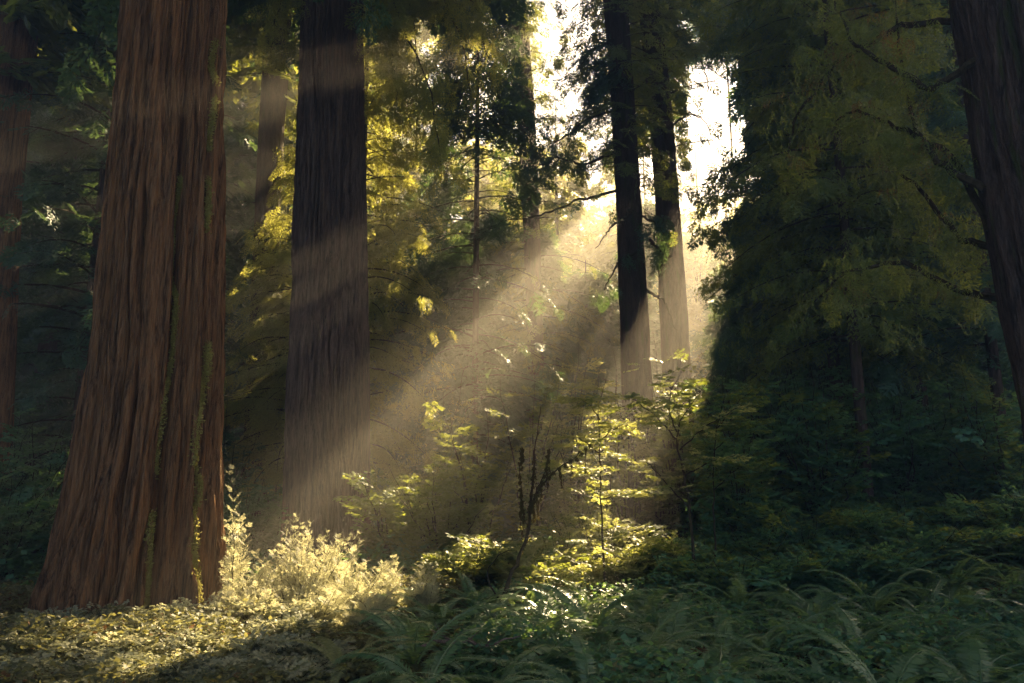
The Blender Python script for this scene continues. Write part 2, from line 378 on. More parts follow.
def prof_px(rows, Y, H=36, sink=.25):
    """rows: (y, x_left, x_right) in the photo, any order; extrapolated to the ground and up to height H"""
    pr = []
    for (py, xl, xr) in rows:
        c = at((xl+xr)/2, py, Y); w = (c-CAM)@CF; pr.append((c, (xr-xl)/2*w/F))
    pr.sort(key=lambda q: q[0][2])
    c0, r0 = pr[0]; gz = float(ground_z(c0[0], c0[1])) - sink
    (c1, r1), (c2, r2) = pr[-2], pr[-1]
    if c0[2] > gz:
        (ca, ra), (cb, rb) = pr[0], pr[1]; k = (gz-ca[2])/(cb[2]-ca[2]); k = max(k, -1.2)
        cc = ca+(cb-ca)*k; cc[2] = gz; pr.insert(0, (cc, ra+(rb-ra)*max(k, -.5)))
    else: pr[0] = (np.array([c0[0], c0[1], gz]), r0)
    dz = H-c2[2]; sx = (c2[0]-c1[0])/(c2[2]-c1[2])
    for k in (.35, .7, 1.0):
        pr.append((np.array([c2[0]+sx*dz*k*.5, c2[1], c2[2]+dz*k]), r2*(1-.85*k)))
    return pr
def fuzz(acc, pts, rng, n, spread, size, mi=0, hang=False):
    pts = np.asarray(pts); idx = rng.integers(0, len(pts), n)
    pos = pts[idx]+rng.normal(0, 1, (n, 3))*spread
    d = rng.normal(0, 1, (n, 3)); 
    if hang: d = d*.25+np.array([0, 0, -1.])
    t = (np.array([[0, 0, 0], [.5, -.22, 0], [1, 0, 0], [.5, .22, 0]]), np.array([[0, 1, 2, 3]]))
    acc.place(t, pos, frames(d, (.3, .5, .2)), size*(.5+rng.random(n)), mi)

# crowns ---------------------------------------------------------
def crown(base_c, axis, z0, z1, Rad, nb, rng, tm, sc=.6, step=.42, droop=.35, mi_l=0, mi_w=1, az=None, acc=None, low_r=.75, mask=True, thin=0., hang=None, hang_p=.5, mi_h=0):
    """branches round a leaning axis: axis(z)->xyz.  Leaves (mi_l) and limb wood (mi_w) in one crown"""
    a = acc or Acc(); P = []; D = []; Sx = []
    for k in range(nb):
        f = (k+rng.random())/nb; z = z0+(z1-z0)*f
        A = k*2.39996+rng.uniform(-.4, .4) if az is None else rng.uniform(*az)
        Ln = Rad*((1-f)**.75*.9+.12)*(.65+.5*rng.random())
        if f < .15: Ln *= low_r
        o = axis(z); dirh = np.array([math.cos(A), math.sin(A), 0])
        rise = rng.uniform(-.05, .35); n = max(4, int(Ln/step)+1)
        s_ = np.linspace(0, 1, n); cur = rng.uniform(-.25, .25); sd = np.array([-dirh[1], dirh[0], 0])
        pts = o + dirh*(s_*Ln)[:, None] + sd*(cur*s_**2*Ln)[:, None]
        pts[:, 2] += Ln*(rise*s_ - droop*(1+.5*rng.random())*s_**2)
        tng = np.gradient(pts, axis=0)
        kp = sunkeep(pts, rng) if mask else np.ones(n, bool)
        last = n if kp.mean() > .6 else (int(np.nonzero(kp)[0].max())+1 if kp.mean() > .25 else 0)
        if last < 2: continue
        a.tube(pts[:last], np.linspace(.010+.008*Ln, .004, n)[:last], 4, mi_w)
        for i in range(1, n):
            if rng.random() < thin: continue
            for sg in (-1, 1, 0):
                if sg == 0 and i < n-1 and rng.random() < .5: continue
                d = tng[i]/np.linalg.norm(tng[i]) + sd*sg*rng.uniform(.6, 1.3) + np.array([0, 0, -rng.uniform(.1, .7)])
                P.append(pts[i]+rng.normal(0, .06, 3)); D.append(d); Sx.append(sc*(.65+.6*rng.random())*(1.1-.35*s_[i]))
    P = np.array(P); D = np.array(D); Sx = np.array(Sx)
    if hang is not None:
        h = rng.random(len(P)) < hang_p
        D2 = D.copy(); D2[:, 2] *= .3
        scatter(a, hang, P[h], D2[h], Sx[h]*1.15, rng, mi_h, .2, mask)
        P, D, Sx = P[~h], D[~h], Sx[~h]
    scatter(a, tm, P, D, Sx, rng, mi_l, .45, mask)
    return a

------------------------

Stated problem:
Produce an exact copy of each line of data, skipping embedded images.

Output for this task:
The Blender Python script for this scene continues. Write part 2, from line 378 on. More parts follow.
def prof_px(rows, Y, H=36, sink=.25):
    """rows: (y, x_left, x_right) in the photo, any order; extrapolated to the ground and up to height H"""
    pr = []
    for (py, xl, xr) in rows:
        c = at((xl+xr)/2, py, Y); w = (c-CAM)@CF; pr.append((c, (xr-xl)/2*w/F))
    pr.sort(key=lambda q: q[0][2])
    c0, r0 = pr[0]; gz = float(ground_z(c0[0], c0[1])) - sink
    (c1, r1), (c2, r2) = pr[-2], pr[-1]
    if c0[2] > gz:
        (ca, ra), (cb, rb) = pr[0], pr[1]; k = (gz-ca[2])/(cb[2]-ca[2]); k = max(k, -1.2)
        cc = ca+(cb-ca)*k; cc[2] = gz; pr.insert(0, (cc, ra+(rb-ra)*max(k, -.5)))
    else: pr[0] = (np.array([c0[0], c0[1], gz]), r0)
    dz = H-c2[2]; sx = (c2[0]-c1[0])/(c2[2]-c1[2])
    for k in (.35, .7, 1.0):
        pr.append((np.array([c2[0]+sx*dz*k*.5, c2[1], c2[2]+dz*k]), r2*(1-.85*k)))
    return pr
def fuzz(acc, pts, rng, n, spread, size, mi=0, hang=False):
    pts = np.asarray(pts); idx = rng.integers(0, len(pts), n)
    pos = pts[idx]+rng.normal(0, 1, (n, 3))*spread
    d = rng.normal(0, 1, (n, 3)); 
    if hang: d = d*.25+np.array([0, 0, -1.])
    t = (np.array([[0, 0, 0], [.5, -.22, 0], [1, 0, 0], [.5, .22, 0]]), np.array([[0, 1, 2, 3]]))
    acc.place(t, pos, frames(d, (.3, .5, .2)), size*(.5+rng.random(n)), mi)

# crowns ---------------------------------------------------------
def crown(base_c, axis, z0, z1, Rad, nb, rng, tm, sc=.6, step=.42, droop=.35, mi_l=0, mi_w=1, az=None, acc=None, low_r=.75, mask=True, thin=0., hang=None, hang_p=.5, mi_h=0):
    """branches round a leaning axis: axis(z)->xyz.  Leaves (mi_l) and limb wood (mi_w) in one crown"""
    a = acc or Acc(); P = []; D = []; Sx = []
    for k in range(nb):
        f = (k+rng.random())/nb; z = z0+(z1-z0)*f
        A = k*2.39996+rng.uniform(-.4, .4) if az is None else rng.uniform(*az)
        Ln = Rad*((1-f)**.75*.9+.12)*(.65+.5*rng.random())
        if f < .15: Ln *= low_r
        o = axis(z); dirh = np.array([math.cos(A), math.sin(A), 0])
        rise = rng.uniform(-.05, .35); n = max(4, int(Ln/step)+1)
        s_ = np.linspace(0, 1, n); cur = rng.uniform(-.25, .25); sd = np.array([-dirh[1], dirh[0], 0])
        pts = o + dirh*(s_*Ln)[:, None] + sd*(cur*s_**2*Ln)[:, None]
        pts[:, 2] += Ln*(rise*s_ - droop*(1+.5*rng.random())*s_**2)
        tng = np.gradient(pts, axis=0)
        kp = sunkeep(pts, rng) if mask else np.ones(n, bool)
        last = n if kp.mean() > .6 else (int(np.nonzero(kp)[0].max())+1 if kp.mean() > .25 else 0)
        if last < 2: continue
        a.tube(pts[:last], np.linspace(.010+.008*Ln, .004, n)[:last], 4, mi_w)
        for i in range(1, n):
            if rng.random() < thin: continue
            for sg in (-1, 1, 0):
                if sg == 0 and i < n-1 and rng.random() < .5: continue
                d = tng[i]/np.linalg.norm(tng[i]) + sd*sg*rng.uniform(.6, 1.3) + np.array([0, 0, -rng.uniform(.1, .7)])
                P.append(pts[i]+rng.normal(0, .06, 3)); D.append(d); Sx.append(sc*(.65+.6*rng.random())*(1.1-.35*s_[i]))
    P = np.array(P); D = np.array(D); Sx = np.array(Sx)
    if hang is not None:
        h = rng.random(len(P)) < hang_p
        D2 = D.copy(); D2[:, 2] *= .3
        scatter(a, hang, P[h], D2[h], Sx[h]*1.15, rng, mi_h, .2, mask)
        P, D, Sx = P[~h], D[~h], Sx[~h]
    scatter(a, tm, P, D, Sx, rng, mi_l, .45, mask)
    return a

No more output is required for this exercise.